Il ministero dell’Interno dà mandato all’Avvocatura di Stato contro il decreto del Tribunale di Roma. Le opposizioni si compattano: “Meloni chiarisca in Aula”. Prima il nuovo decreto legge approvato dal Consiglio dei ministri per blindare i rimpatri, ora la battaglia in Cassazione contro il provvedimento della sezione immigrazione del Tribunale di Roma. Il braccio di ferro tra il governo e le toghe sul trattenimento dei migranti nei centri di permanenza in Albania è solo alle prime battute. Il ministero dell’Interno, facendo leva sulla mancata applicazione della norma italiana sui paesi sicuri, ha dato mandato all’Avvocatura di Stato per preparare il ricorso.

La decisione dei giudici viene definita “errata e ingiusta”, accusando l’ordinanza di essere “viziata per aver fatto mal governo delle norme che regolano la designazione di paese di origine sicura” e soprattutto per aver “travisato il contenuto e la portata della sentenza della Corte di Giustizia Ue” del 4 ottobre 2024. In sostanza, è il ragionamento, bisognava valutare caso per caso i motivi per cui il richiedente asilo non poteva essere riportato nel suo Stato d’origine. E viene scritto nero su bianco che il decreto di trattenimento doveva essere convalidato, considerando che - si legge - il richiedente “proviene da un paese di origine sicuro che è tale in tutto il suo territorio e che non sussistono i gravi motivi per ritenere che quel paese non sia sicuro per lui”.

L’obiettivo del governo è quello di evitare una serie infinita di contenziosi, visto che una situazione di incertezza interpretativa rischia di “pregiudicare il buon funzionamento dell’attività amministrativa di governo del flusso di migranti e dell’esame delle domande di protezione internazionale”. Perciò lunedì sera il Cdm ha dato il via libera al nuovo testo che, di fatto, “potenzia” l’elenco dei 19 paesi di origine sicuri grazie a un atto con forza di legge. Diventa così fonte primaria. Ne fanno parte Albania, Algeria, Bangladesh, Bosnia-Erzegovina, Capo Verde, Costa d’Avorio, Egitto, Gambia, Georgia, Ghana, Kosovo, Macedonia del Nord, Marocco, Montenegro, Perù, Senegal, Serbia, Sri Lanka e Tunisia; invece restano fuori Camerun, Colombia e Nigeria. Ma l’avvocato Paolo Iafrate, che assiste un migrante originario del Bangladesh, obietta: “Non si può dire che il paese sia sicuro in tutto il suo territorio”. Irritata la replica del vicepresidente del Consiglio, Matteo Salvini: “È stato arrestato nelle Marche uno stupratore del Bangladesh. Visto che un giudice lo ritiene un paese non sicuro, che facciamo? Gli offriamo un pezzo di focaccia col formaggio di Recco?”. Il ministro dell’Interno, Matteo Piantedosi, ostenta ottimismo: “Offriamo un parametro che sia l’applicazione di una legge rispetto a qualche ondivaga interpretazione”. Ma bisognerà vedere se la posizione del governo sarà davvero rafforzata di fronte alle norme del diritto europeo.
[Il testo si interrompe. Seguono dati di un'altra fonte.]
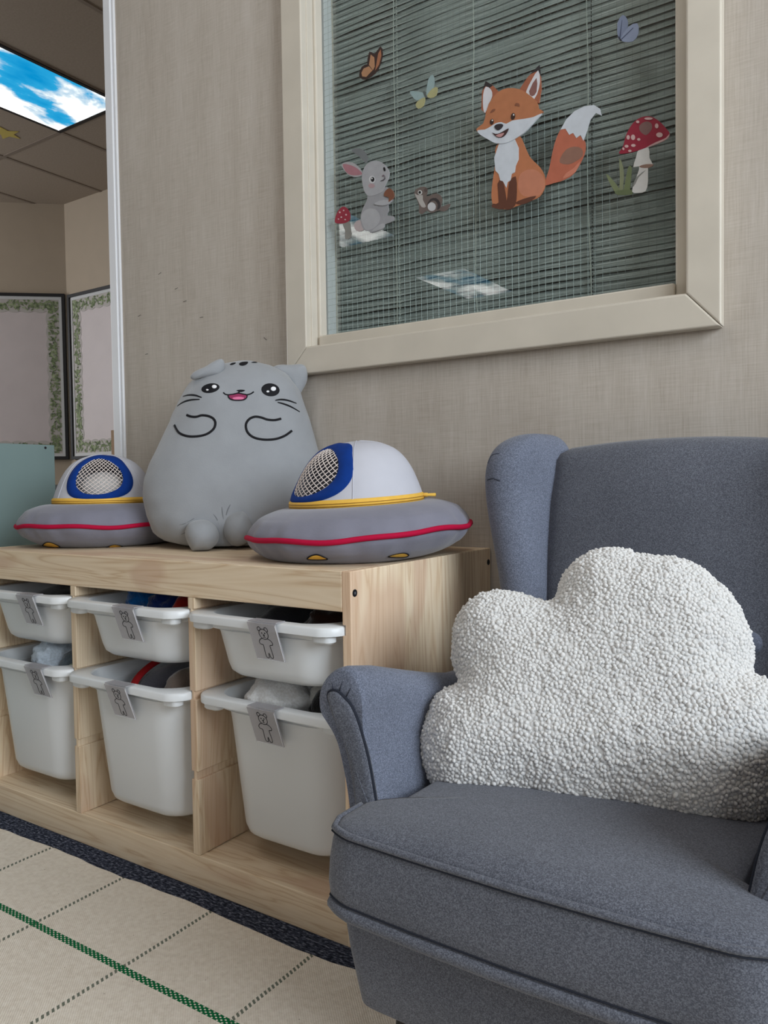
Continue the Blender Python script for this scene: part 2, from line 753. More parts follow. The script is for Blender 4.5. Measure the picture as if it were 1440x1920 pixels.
# window wall, with the opening for window_1
OX0, OX1, OZ0, OZ1 = -0.405, 0.345, 0.918, 1.985
WT = 0.12
wb = MB()
wb.box(XEND, OX0, 0, WT, 0, ZC)
wb.box(OX1, XE, 0, WT, 0, ZC)
wb.box(OX0, OX1, 0, WT, 0, OZ0)
wb.box(OX0, OX1, 0, WT, OZ1, ZC)
wall_back = structure(wb.obj('wall_back', M['wall']), 'woven beige linen covered wall')
# old staples left in the wall covering
for i, (u, v, a) in enumerate([(300, 513, -20), (331, 541, -10), (347, 565, -6), (378, 595, 0), (498, 635, 40), (262, 592, -15), (275, 664, -5)]):
    p = on_y(u, v, 0)
    L = 0.0045
    c, s = math.cos(math.radians(a)), math.sin(math.radians(a))
    v_, f_ = tube([(p.x - L * c, 0.001, p.z + L * s), (p.x - L * c, -0.0012, p.z + L * s), (p.x + L * c, -0.0012, p.z - L * s), (p.x + L * c, 0.001, p.z - L * s)], 0.0004, 5)
    obj('staple', v_, f_, M['screw'], wall_back)

# white edge trim at the end of the wall
tr = MB()
tr.box(XEND - 0.026, XEND, -0.010, WT + 0.01, 0, ZC)
tr.box(XEND - 0.0005, XEND + 0.009, -0.006, 0.001, 0, ZC)
structure(bevel(tr.obj('trim_1', M['trim']), 0.002), 'white upright edge trim')
# unseen partition added to keep light from behind the blind; walls of the open area
structure(MB().box(XEND - 0.0, XEND + 0.1, WT, YF, 0, ZC).obj('wall_added_partition', M['far_wall']))
structure(MB().box(PX, XE, YF, YF + 0.1, 0, ZC).obj('wall_far', M['far_wall']))
SL = 2.667
q0 = (PX, PYY)
q1 = (PX + DX * SL, PYY + DY * SL)
nx, ny = DY, -DX                               # points out of the room
sv = [(q0[0], q0[1], 0), (q1[0], q1[1], 0), (q1[0] + nx * .1, q1[1] + ny * .1, 0), (q0[0] + nx * .1, q0[1] + ny * .1, 0)]
structure(obj('wall_slanting', sv + [(a, b, ZC) for a, b, _ in sv], BOXF, M['far_wall']))
LY0, LY1 = -2.6, 0.3  # opening for the added left window
wl = MB()
wl.box(XW - 0.12, XW, YS, LY0, 0, ZC)
wl.box(XW - 0.12, XW, LY1, q1[1] + 0.1, 0, ZC)
wl.box(XW - 0.12, XW, LY0, LY1, 0, 0.95)
wl.box(XW - 0.12, XW, LY0, LY1, 2.5, ZC)
structure(wl.obj('wall_left', M['far_wall']))
structure(MB().box(XW, XE, YS - 0.1, YS, 0, ZC).obj('wall_front', M['far_wall']))
# right wall with its near window and an added rear one
wr = MB()
RY0, RY1, RZ0, RZ1 = -2.15, -0.35, 0.95, 2.5
RY2, RY3 = -7.15, -4.35  # opening for the added rear window
wr.box(XE, XE + .12, YS, RY2, 0, ZC)
wr.box(XE, XE + .12, RY3, RY0, 0, ZC)
wr.box(XE, XE + .12, RY2, RY3, 0, RZ0)
wr.box(XE, XE + .12, RY2, RY3, RZ1, ZC)
wr.box(XE, XE + .12, RY1, YF, 0, ZC)
NZ0, NZ1 = 0.92, 2.3
wr.box(XE, XE + .12, RY0, RY1, 0, NZ0)
wr.box(XE, XE + .12, RY0, RY1, NZ1, ZC)
structure(wr.obj('wall_right', M['far_wall']))
for wn, ya, yb, XX, wlb, za, zb in (('window_2', RY0, RY1, XE, 'near daylight window in the right wall', NZ0, NZ1), ('fill_window_rear', RY2, RY3, XE, 'added unseen rear window in the right wall for fill light', RZ0, RZ1), ('fill_window_left', LY0, LY1, XW - .05, 'added unseen window in the left wall for fill light', RZ0, RZ1)):
    w2 = struct_empty(wn, (XX, (ya + yb) / 2, za), wlb)
    for y in (ya, yb - .05):
        MB().box(XX, XX + .05, y, y + .05, za, zb).obj('window_frame', M['trim'], w2)
    for z in (za, zb - .05):
        MB().box(XX, XX + .05, ya, yb, z, z + .05).obj('window_frame', M['trim'], w2)

# suspended ceiling: slab, single tiles, grid bars
ceil = structure(MB().box(XW, XE, YS, YF, ZC + 0.02, ZC + 0.1).obj('ceiling', M['ceiling']), 'suspended ceiling of pale tiles')
GX = [-3.644 + 0.61 * k for k in range(-5, 11)]
GY = [1.656 - 1.22 * k for k in range(-1, 9)]
LIGHTS = {(-3.644, 1.656), (-3.644, -0.784), (-3.644, -3.224), (-3.644, -5.664)}   # left edge x, upper edge y
PLAIN = [(-0.594, -0.784)]  # extra fixture added out of view for overhead fill
tile_me = mesh_from('tile', boxv(0.008, 0.602, -1.212, -0.008, 0.0, 0.02), BOXF)
tile_me.materials.append(M['ceiling'])
for x in GX[:-1]:
    for y in GY[:-1]:
        if any(abs(x - a) < .01 and abs(y - b) < .01 for a, b in list(LIGHTS) + PLAIN):
            continue
        if y > 2.0:
            o = obj('tile', boxv(x + .008, x + .602, y - 1.212, YF, ZC, ZC + .02), BOXF, M['ceiling'], ceil)
        else:
            o = link('tile', tile_me, M['ceiling'], ceil)
            o.location = (x, y, ZC)
for x in GX[1:-1]:
    MB().box(x - .011, x + .011, YS, YF, ZC - .004, ZC + .018).obj('grid_bar', M['gridbar'], ceil)
for y in GY[1:-1]:
    MB().box(XW, XE, y - .011, y + .011, ZC - .0035, ZC + .018).obj('grid_bar', M['gridbar'], ceil)
lab = ['ceiling light with blue sky and cloud print above the open area on the left',
       'ceiling light with cloud print over the middle of the room',
       'ceiling light with cloud print reflected behind the rabbit sticker',
       'ceiling light with cloud print reflected below the fox sticker']
for (lx, ly), lb in zip(sorted(LIGHTS, key=lambda q: -q[1]), lab):
    t = thing('ceiling_light', lb, 'ceiling light', (lx + .305, ly - .61, ZC), 'sky print ceiling lights', world=False)
    obj('diffuser', boxv(-.284, .284, -.585, .585, -0.006, 0.0), BOXF, M['sky'], t)
    fr = MB()
    fr.box(-.305, -.284, -.61, .61, -.008, .018)
    fr.box(.284, .305, -.61, .61, -.008, .018)
    fr.box(-.284, .284, -.61, -.585, -.008, .018)
    fr.box(-.284, .284, .585, .61, -.008, .018)
    fr.obj('light_frame', M['black'], t)
# unseen unprinted fixture, added to brighten the rug and seat from above
for (lx, ly), lb, pw in zip(PLAIN, ('added plain ceiling light above the rug, unseen, for fill light',), (7,)):
    t = thing('ceiling_light', lb, 'ceiling light', (lx + .305, ly - .61, ZC), 'added ceiling fill lights', world=False)
    obj('diffuser', boxv(-.284, .284, -.585, .585, -0.006, 0.0), BOXF, M['diffuser'], t)
    fr = MB()
    fr.box(-.305, -.284, -.61, .61, -.008, .018)
    fr.box(.284, .305, -.61, .61, -.008, .018)
    fr.box(-.284, .284, -.61, -.585, -.008, .018)
    fr.box(-.284, .284, .585, .61, -.008, .018)
    fr.obj('light_frame', M['trim'], t)
    area_light('fill_light_ceiling', (lx + .305, ly - .61, ZC - .012), (0, 0, 0), .55, 1.15, pw, (1.0, 0.97, 0.93)).parent = None  # fill light of the added fixture
# yellow star stuck on the ceiling
sp = on_z(12, 250, ZC - 0.001)
sv = []
for k in range(10):
    r = 0.09 if k % 2 == 0 else 0.04
    a = math.pi / 2 + k * math.pi / 5
    sv.append((sp.x + r * math.cos(a), sp.y + r * math.sin(a)))
sf = [(x, y, ZC - .003) for x, y in sv] + [(x, y, ZC - .0005) for x, y in sv]
tag(obj('star_sticker', sf, [tuple(range(10)), tuple(range(19, 9, -1))] + [(i, 10 + i, 10 + (i + 1) % 10, (i + 1) % 10) for i in range(10)],
        plain('pale_yellow_paper', (204, 184, 96), 0.8)), 'pale yellow paper star stuck on a ceiling tile', 'star')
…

Le opposizioni, almeno per una volta, si compattano e giurano barricate in Parlamento. Partito democratico, Movimento 5 Stelle, Alleanza Verdi-Sinistra, Azione, Italia Viva e +Europa chiedono a Giorgia Meloni di riferire in Aula con un’informativa urgente per fare chiarezza sull’accordo con Tirana e sulle ultime misure varate a Palazzo Chigi. Chiara Braga, capogruppo del Pd alla Camera, parla di “decreto fantasma” e invita la presidente del Consiglio a rendere conto “di questo spettacolo indecoroso e ridicolo”. Altrettanto al veleno le critiche di Carlo Calenda, secondo cui non cambierà nulla perché il giudice potrà sempre impugnare sulla base di ciò che stabilisce la Corte di Giustizia europea. “Ridicolaggine, è un gran rumore sul nulla. Meloni è molto furbacchiotta”, tuona il leader di Azione. Avs presenta un’interrogazione su costi, navi e personale.

Le polemiche sul protocollo Italia-Albania si trascinano anche in Europa. I socialisti e democratici al Parlamento Ue ribadiscono il netto “no” a ogni proposta di esternalizzare la politica di asilo e rimpatri. Iratxe García Pérez, presidente del gruppo S&D, mette le mani avanti: “Siamo molto preoccupati dal fatto che von der Leyen voglia adottare questa strategia. Voglio dirlo in maniera diretta: così non può contare sul nostro sostegno”. Parole che suonano come un avvertimento per Ursula: una linea del genere sull’immigrazione pone in salita la strada del voto per la Commissione. E, addirittura, potrebbe compromettere l’appoggio al voto di fiducia. Intanto resta in piedi l’ipotesi di un elenco di paesi sicuri a livello Ue, ma servirà tempo e la discussione si preannuncia già complicata.